Thursday, December 16, 2010

Math problems of the week: 4th grade Investigations vs. 1920's Math

"Real-world" measurement problems:


I. A page from the "Measures of Length or Distance" section of the 4th grade chapters of Hamilton's Essentials of Arithmetic (published in 1919), p. 167:

1. A foot = ____ inches.
2. A yard  = ___ feet.
3. What measure should you use to measure the length of your book? of your desk? the width of your schoolroom? the length of the blackboard?
4. Measure 5 1/2 yards or 16 1/2 feet along the street or on the school ground. Call it one rod.
5. With a tape measure 5 1/2 yards long, measure the length and width of your school grounds in yards and feet.
6. With a pole or a tape a rod in length, measure the distance in rods and feet around of square or a field.
7. 20 city blocks, each 16 rods in length, are 320 rods long. This is called one mile.  1 miles = 320 rods.
8. There are 5280 feet in one mile.
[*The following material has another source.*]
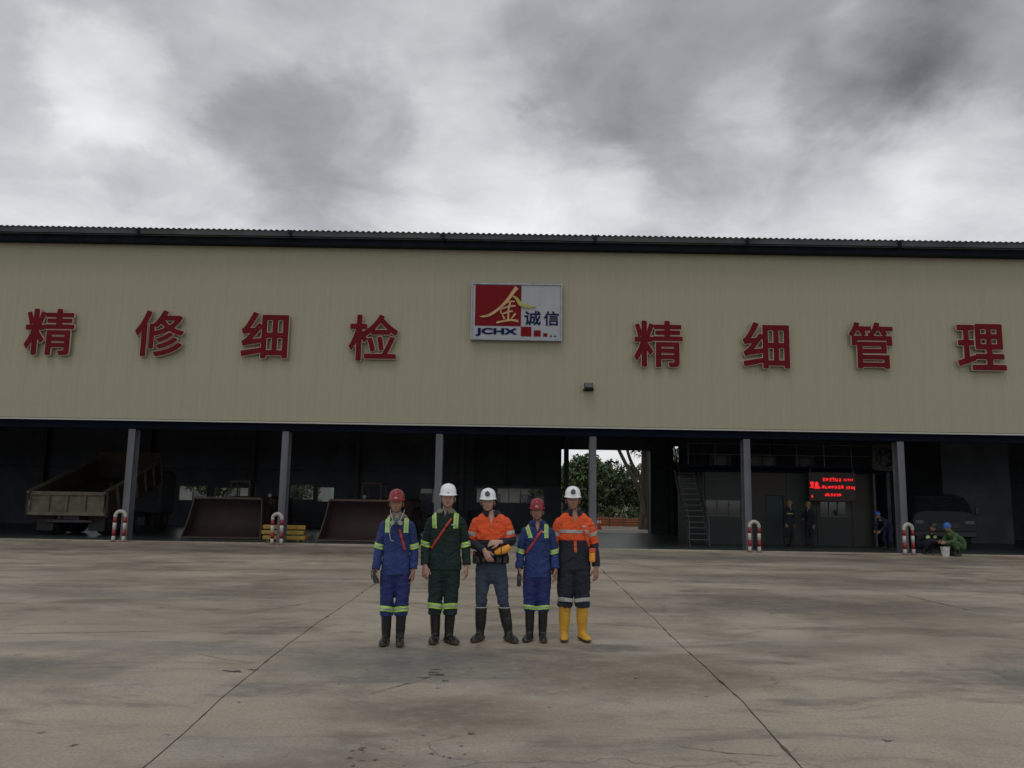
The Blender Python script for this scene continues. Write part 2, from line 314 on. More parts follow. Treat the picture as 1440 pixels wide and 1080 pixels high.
class MB:
    def __init__(s): s.v = []; s.f = []; s.mi = []; s.cur = 0
    def add(s, vs, fs):
        b = len(s.v); s.v.extend([tuple(p) for p in vs]); s.f.extend([tuple(i + b for i in f) for f in fs]); s.mi.extend([s.cur] * len(fs)); return s
    def box(s, x0, x1, y0, y1, z0, z1, T=None):
        vs = [Vector(p) for p in ((x0, y0, z0), (x1, y0, z0), (x1, y1, z0), (x0, y1, z0), (x0, y0, z1), (x1, y0, z1), (x1, y1, z1), (x0, y1, z1))]
        if T: vs = [T @ p for p in vs]
        return s.add(vs, [(0, 3, 2, 1), (4, 5, 6, 7), (0, 1, 5, 4), (1, 2, 6, 5), (2, 3, 7, 6), (3, 0, 4, 7)])
    def bbox(s, x0, x1, y0, y1, z0, z1, b=.01, T=None):        # chamfered box
        vs = []
        for z, i in ((z0, b), (z0 + b, 0), (z1 - b, 0), (z1, b)):
            for (x, y) in ((x0 + i + b, y0 + i), (x1 - i - b, y0 + i), (x1 - i, y0 + i + b), (x1 - i, y1 - i - b), (x1 - i - b, y1 - i), (x0 + i + b, y1 - i), (x0 + i, y1 - i - b), (x0 + i, y0 + i + b)):
                vs.append(Vector((x, y, z)))
        if T: vs = [T @ p for p in vs]
        fs = [tuple(range(7, -1, -1)), tuple(range(24, 32))]
        for r in range(3):
            for i in range(8): fs.append((r * 8 + i, r * 8 + (i + 1) % 8, r * 8 + 8 + (i + 1) % 8, r * 8 + 8 + i))
        return s.add(vs, fs)
    def rings(s, rs, closed_path=False, caps=True):
        n = len(rs[0]); vs = [p for r in rs for p in r]; fs = []
        for k in range(len(rs) - 1):
            for i in range(n): fs.append((k * n + i, k * n + (i + 1) % n, (k + 1) * n + (i + 1) % n, (k + 1) * n + i))
        if closed_path:
            k = len(rs) - 1
            for i in range(n): fs.append((k * n + i, k * n + (i + 1) % n, (i + 1) % n, i))
        elif caps:
            fs.append(tuple(range(n - 1, -1, -1))); fs.append(tuple((len(rs) - 1) * n + i for i in range(n)))
        return s.add(vs, fs)
    def loft(s, pts, rx, ry=None, lr=(1, 0, 0), seg=14, sub=0, caps=True, round_ends=True):
        pts = [Vector(p) for p in pts]; n = len(pts)
        rx = [rx] * n if isinstance(rx, (int, float)) else list(rx)
        ry = rx if ry is None else ([ry] * n if isinstance(ry, (int, float)) else list(ry))
        if sub:
            P2, X2, Y2 = [], [], []
            for i in range(n - 1):
                p0, p1, p2, p3 = pts[max(i - 1, 0)], pts[i], pts[i + 1], pts[min(i + 2, n - 1)]
                for k in range(sub):
                    t = k / sub
                    P2.append(.5 * ((2 * p1) + (p2 - p0) * t + (2 * p0 - 5 * p1 + 4 * p2 - p3) * t * t + (3 * p1 - p0 - 3 * p2 + p3) * t ** 3))
                    tt = t * t * (3 - 2 * t); X2.append(rx[i] * (1 - tt) + rx[i + 1] * tt); Y2.append(ry[i] * (1 - tt) + ry[i + 1] * tt)
            P2.append(pts[-1]); X2.append(rx[-1]); Y2.append(ry[-1]); pts, rx, ry = P2, X2, Y2; n = len(pts)
        lr = Vector(lr); rs = []
        for i in range(n):
            t = (pts[min(i + 1, n - 1)] - pts[max(i - 1, 0)]).normalized()
            x = lr - t * lr.dot(t)
            if x.length < 1e-3: x = Vector((0, 1, 0)) - t * t.y
            x.normalize(); y = t.cross(x)
            rs.append([pts[i] + x * (rx[i] * math.cos(a)) + y * (ry[i] * math.sin(a)) for a in (2 * PI * k / seg for k in range(seg))])
            if i == 0: t0, x0, y0 = t, x, y
        if round_ends and caps:
            def cap(i, sgn, t, x, y):
                out = []
                for q in (.45, .8, .97):
                    c = math.sqrt(1 - q * q); h = min(rx[i], ry[i])
                    out.append([pts[i] + t * (sgn * h * q * .8) + x * (rx[i] * c * math.cos(a)) + y * (ry[i] * c * math.sin(a)) for a in (2 * PI * k / seg for k in range(seg))])
                return out
            rs = cap(0, -1, t0, x0, y0)[::-1] + rs + cap(n - 1, 1, t, x, y)
        return s.rings(rs, caps=caps)
    def tube(s, pts, r, seg=8, closed=False, sub=0):
        if closed:
            pts = [Vector(p) for p in pts]; n = len(pts); rs = []
            nrm = Vector((0, 0, 1))
            for i in range(n):
                t = (pts[(i + 1) % n] - pts[i - 1]).normalized(); x = (nrm - t * nrm.dot(t)).normalized(); y = t.cross(x)
                rs.append([pts[i] + x * (r * math.cos(a)) + y * (r * math.sin(a)) for a in (2 * PI * k / seg for k in range(seg))])
            return s.rings(rs, closed_path=True)
        d = (Vector(pts[-1]) - Vector(pts[0])); lr = (1, 0, 0) if abs(d.normalized().x) < .8 else (0, 1, 0)
        return s.loft(pts, r, None, lr, seg, sub, True, False)
    def ellip(s, c, r, R=None, nu=14, nv=9):
        c = Vector(c); vs = []; fs = []
        for j in range(1, nv):
            th = PI * j / nv
            for i in range(nu):
                a = 2 * PI * i / nu; p = Vector((r[0] * math.sin(th) * math.cos(a), r[1] * math.sin(th) * math.sin(a), r[2] * math.cos(th)))
                vs.append(c + (R @ p if R else p))
        top = len(vs); vs.append(c + (R @ Vector((0, 0, r[2])) if R else Vector((0, 0, r[2])))); vs.append(c + (R @ Vector((0, 0, -r[2])) if R else Vector((0, 0, -r[2]))))
        for j in range(nv - 2):
            for i in range(nu): fs.append((j * nu + i, (j + 1) * nu + i, (j + 1) * nu + (i + 1) % nu, j * nu + (i + 1) % nu))
        for i in range(nu): fs.append((top, i, (i + 1) % nu)); fs.append((top + 1, (nv - 2) * nu + (i + 1) % nu, (nv - 2) * nu + i))
        return s.add(vs, fs)
    def cyl(s, c, axis, r, h, seg=20, r2=None):
        c = Vector(c); a = Vector(axis).normalized(); u = a.orthogonal().normalized(); w = a.cross(u); r2 = r if r2 is None else r2
        rs = [[p + u * (rr * math.cos(t)) + w * (rr * math.sin(t)) for t in (2 * PI * k / seg for k in range(seg))] for p, rr in ((c - a * h / 2, r), (c + a * h / 2, r2))]
        return s.rings(rs)
    def prism(s, poly, axis, a0, a1):      # poly in the two other axes, extruded along axis 0/1/2
        def P(u, v, w):
            p = [0, 0, 0]; o = [i for i in range(3) if i != axis]; p[o[0]] = u; p[o[1]] = v; p[axis] = w; return p
        n = len(poly); vs = [P(u, v, a0) for u, v in poly] + [P(u, v, a1) for u, v in poly]
        fs = [tuple(range(n)), tuple(range(2 * n - 1, n - 1, -1))] + [(i, i + n, (i + 1) % n + n, (i + 1) % n) for i in range(n)]
        return s.add(vs, fs)
    def mesh(s, name='m', mats=(), smooth=False, fix=True):
        me = bpy.data.meshes.new(name); me.from_pydata(s.v, [], s.f)
        for mm in mats: me.materials.append(M[mm] if isinstance(mm, str) else mm)
        if len(mats) > 1: me.polygons.foreach_set('material_index', s.mi)
        if fix:
            bm = bmesh.new(); bm.from_mesh(me); bmesh.ops.recalc_face_normals(bm, faces=bm.faces); bm.to_mesh(me); bm.free()
        if smooth: me.shade_smooth()
        me.update(); return me
    def build(s, name, mt, parent=None, smooth=False, loc=None, kind=None):
        o = link(name, s.mesh(name, (mt,) if isinstance(mt, str) or not isinstance(mt, (tuple, list)) else mt, smooth), parent, loc)
        if kind: o['kind'] = kind
        return o
def angle_smooth(o, deg=35):
    me = o.data; me.shade_smooth()
    try: me.set_sharp_from_angle(angle=math.radians(deg))
    except Exception: pass
    return o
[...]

How many feet are there in 3 miles.
9. Memorize this table:
12 inches (in.) =  1 foot (ft.)
3 feet  = 1 yard (yd.)
5 1/2 yards, or 16 1/2 feet = 1 rod (rd.)
320 rods = 1 miles (mi.)
5280 feet = 1 mile

II. A page from Sessions 1.1 and 1.2 of the "Size, Shape and Symmetry" unit of the 4th grade Investigations (TERC) curriculum:

When and How Do You Measure Length?

Ask an adult to tell you about at least four situations in which he or she measures. Write each situation in one of the boxes. Answer the following questions about each situation.

* Did you need to measure exactly or estimate?
* If you estimated, how did you estimate?
* What tools did you use?

Situation 1: [Box 1]
Situation 2: [Box 2]
Situation 3: [Box 3]
Situation 4: [Box 4]

III. Extra Credit:
Discuss how the "real world" has changed in the course of the last century.

2 comments:

sean said...

Well, in most of the real world, we don't use arcane measurements like "feet," "yards," and "miles" - and don't even get me started on "rods!"

Barry Garelick said...

Fabrics are still sold by the yard in this country, and last time I checked, we still haven't converted over to the metric system. Pints, quarts and gallons are still used as measurements. And feet and miles are still used. The advantage of teaching such "arcane" measurements is because math problems involving conversion of units provides an avenue for mastery of dimensional analysis which is pretty handy in science courses and the field in general. Solving problems what time was it 2 hrs and 35 minutes earlier than 6:30 AM is a good way to re-emphasize how place value works.

You're correct that "rods" aren't used any more.